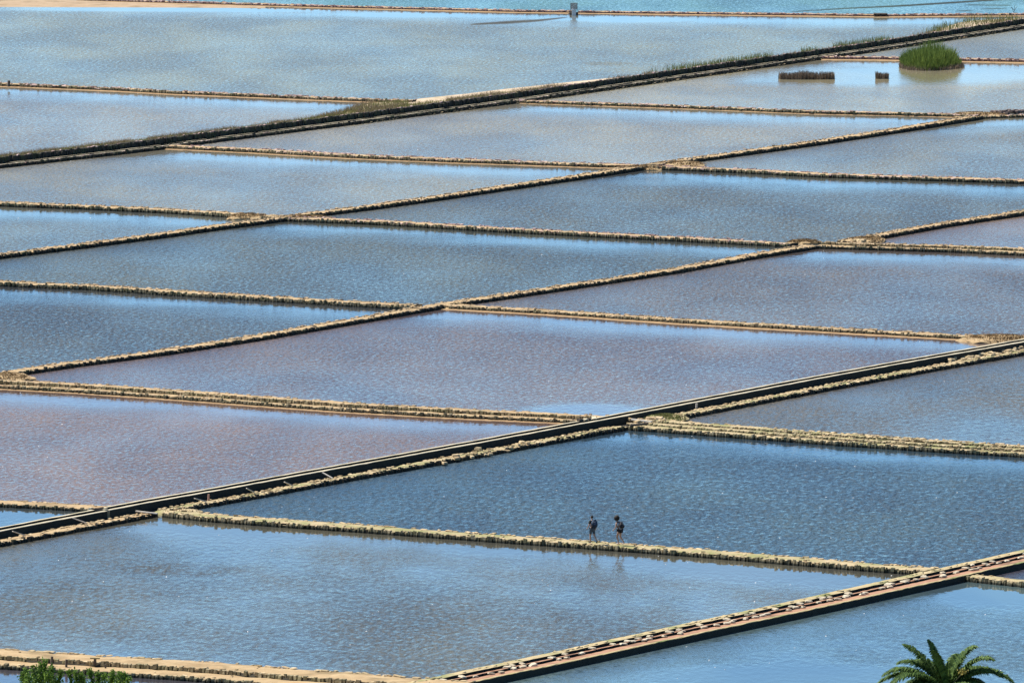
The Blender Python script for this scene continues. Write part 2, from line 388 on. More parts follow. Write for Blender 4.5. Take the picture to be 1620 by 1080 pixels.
# ------------------------------------------------------------------ dike building
def ribbon(name, path, prof, mats, parent, t0=None, t1=None, step=.55, jit=.04, zj=.03, seed=1):
    """a long body with cross-section prof = [(u, z, material of the strip that follows)]; fixed=None means jitter"""
    t0 = 0 if t0 is None else t0; t1 = path.len if t1 is None else t1
    n = max(2, int((t1-t0)/step)+1); ts = np.linspace(t0, t1, n); r = np.random.default_rng(seed)
    K = len(prof); V = np.zeros((n, K, 3))
    drift = vnoise(ts, ts*0, 4.0, seed) - .5
    for k, (u, z, *_r) in enumerate(prof):
        x, y, _a = path.pos(ts, u)
        zz = z + (r.random(n)-.5)*zj*2*(z > .02) + drift*zj*1.5*(z > .02)
        x2, y2, _a = path.pos(ts, u + (r.random(n)-.5)*jit*2 + drift*jit*2)
        V[:, k] = np.stack([x2, y2, zz], -1)
    idx = np.arange(n*K).reshape(n, K)
    f = np.stack([idx[:-1, :-1], idx[1:, :-1], idx[1:, 1:], idx[:-1, 1:]], -1)[:, :, :].reshape(-1, 4)
    mi = np.tile(np.array([p[2] for p in prof[:-1]]), n-1)
    # end caps as fans of quads (degenerate-free): close ends with the profile mirrored down to a base line
    me = np_mesh(name, V.reshape(-1, 3), f, mi)
    bm = bmesh.new(); bm.from_mesh(me); bm.verts.ensure_lookup_table()
    for row in (0, n-1):
        try: bm.faces.new([bm.verts[idx[row, k]] for k in range(K)])
        except Exception: pass
    bmesh.ops.recalc_face_normals(bm, faces=bm.faces); bm.to_mesh(me); bm.free()
    return link(name, me, parent, mats)

BOX = np.array([(x, y, z) for z in (-.5, .5) for y in (-.5, .5) for x in (-.5, .5)])
BF = np.array([(0, 2, 3, 1), (4, 5, 7, 6), (0, 1, 5, 4), (1, 3, 7, 5), (3, 2, 6, 7), (2, 0, 4, 6)])
def stones_mesh(name, P, parent, mat, seed=3, jitter=.16):
    """P: array rows x y z yaw l d h ; irregular blocks, joined"""
    P = np.asarray(P); n = len(P); r = np.random.default_rng(seed)
    c = np.tile(BOX, (n, 1, 1)) * (1 + (r.random((n, 8, 3))-.5)*2*jitter)
    c[:, 4:, :2] *= r.uniform(.78, .97, (n, 1, 1))
    c *= P[:, None, 4:7]
    tx, ty = r.normal(0, .09, n), r.normal(0, .09, n)
    c[:, :, 2] += c[:, :, 0]*tx[:, None] + c[:, :, 1]*ty[:, None]
    ca, sa = np.cos(P[:, 3])[:, None], np.sin(P[:, 3])[:, None]
    x = c[:, :, 0]*ca - c[:, :, 1]*sa; y = c[:, :, 0]*sa + c[:, :, 1]*ca
    V = np.stack([x + P[:, 0:1], y + P[:, 1:2], c[:, :, 2] + P[:, 2:3]], -1).reshape(-1, 3)
    Fc = (BF[None] + (np.arange(n)*8)[:, None, None]).reshape(-1, 4)
    me = np_mesh(name, V, Fc, fattr={'tone': np.repeat(r.random(n), 6)})
    o = link(name, me, parent, mat); o['kind'] = 'stuff'; return o
STV = {}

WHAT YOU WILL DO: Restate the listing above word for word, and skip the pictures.

ANSWER TO THIS TASK:
The Blender Python script for this scene continues. Write part 2, from line 388 on. More parts follow. Write for Blender 4.5. Take the picture to be 1620 by 1080 pixels.
# ------------------------------------------------------------------ dike building
def ribbon(name, path, prof, mats, parent, t0=None, t1=None, step=.55, jit=.04, zj=.03, seed=1):
    """a long body with cross-section prof = [(u, z, material of the strip that follows)]; fixed=None means jitter"""
    t0 = 0 if t0 is None else t0; t1 = path.len if t1 is None else t1
    n = max(2, int((t1-t0)/step)+1); ts = np.linspace(t0, t1, n); r = np.random.default_rng(seed)
    K = len(prof); V = np.zeros((n, K, 3))
    drift = vnoise(ts, ts*0, 4.0, seed) - .5
    for k, (u, z, *_r) in enumerate(prof):
        x, y, _a = path.pos(ts, u)
        zz = z + (r.random(n)-.5)*zj*2*(z > .02) + drift*zj*1.5*(z > .02)
        x2, y2, _a = path.pos(ts, u + (r.random(n)-.5)*jit*2 + drift*jit*2)
        V[:, k] = np.stack([x2, y2, zz], -1)
    idx = np.arange(n*K).reshape(n, K)
    f = np.stack([idx[:-1, :-1], idx[1:, :-1], idx[1:, 1:], idx[:-1, 1:]], -1)[:, :, :].reshape(-1, 4)
    mi = np.tile(np.array([p[2] for p in prof[:-1]]), n-1)
    # end caps as fans of quads (degenerate-free): close ends with the profile mirrored down to a base line
    me = np_mesh(name, V.reshape(-1, 3), f, mi)
    bm = bmesh.new(); bm.from_mesh(me); bm.verts.ensure_lookup_table()
    for row in (0, n-1):
        try: bm.faces.new([bm.verts[idx[row, k]] for k in range(K)])
        except Exception: pass
    bmesh.ops.recalc_face_normals(bm, faces=bm.faces); bm.to_mesh(me); bm.free()
    return link(name, me, parent, mats)

BOX = np.array([(x, y, z) for z in (-.5, .5) for y in (-.5, .5) for x in (-.5, .5)])
BF = np.array([(0, 2, 3, 1), (4, 5, 7, 6), (0, 1, 5, 4), (1, 3, 7, 5), (3, 2, 6, 7), (2, 0, 4, 6)])
def stones_mesh(name, P, parent, mat, seed=3, jitter=.16):
    """P: array rows x y z yaw l d h ; irregular blocks, joined"""
    P = np.asarray(P); n = len(P); r = np.random.default_rng(seed)
    c = np.tile(BOX, (n, 1, 1)) * (1 + (r.random((n, 8, 3))-.5)*2*jitter)
    c[:, 4:, :2] *= r.uniform(.78, .97, (n, 1, 1))
    c *= P[:, None, 4:7]
    tx, ty = r.normal(0, .09, n), r.normal(0, .09, n)
    c[:, :, 2] += c[:, :, 0]*tx[:, None] + c[:, :, 1]*ty[:, None]
    ca, sa = np.cos(P[:, 3])[:, None], np.sin(P[:, 3])[:, None]
    x = c[:, :, 0]*ca - c[:, :, 1]*sa; y = c[:, :, 0]*sa + c[:, :, 1]*ca
    V = np.stack([x + P[:, 0:1], y + P[:, 1:2], c[:, :, 2] + P[:, 2:3]], -1).reshape(-1, 3)
    Fc = (BF[None] + (np.arange(n)*8)[:, None, None]).reshape(-1, 4)
    me = np_mesh(name, V, Fc, fattr={'tone': np.repeat(r.random(n), 6)})
    o = link(name, me, parent, mat); o['kind'] = 'stuff'; return o
STV = {}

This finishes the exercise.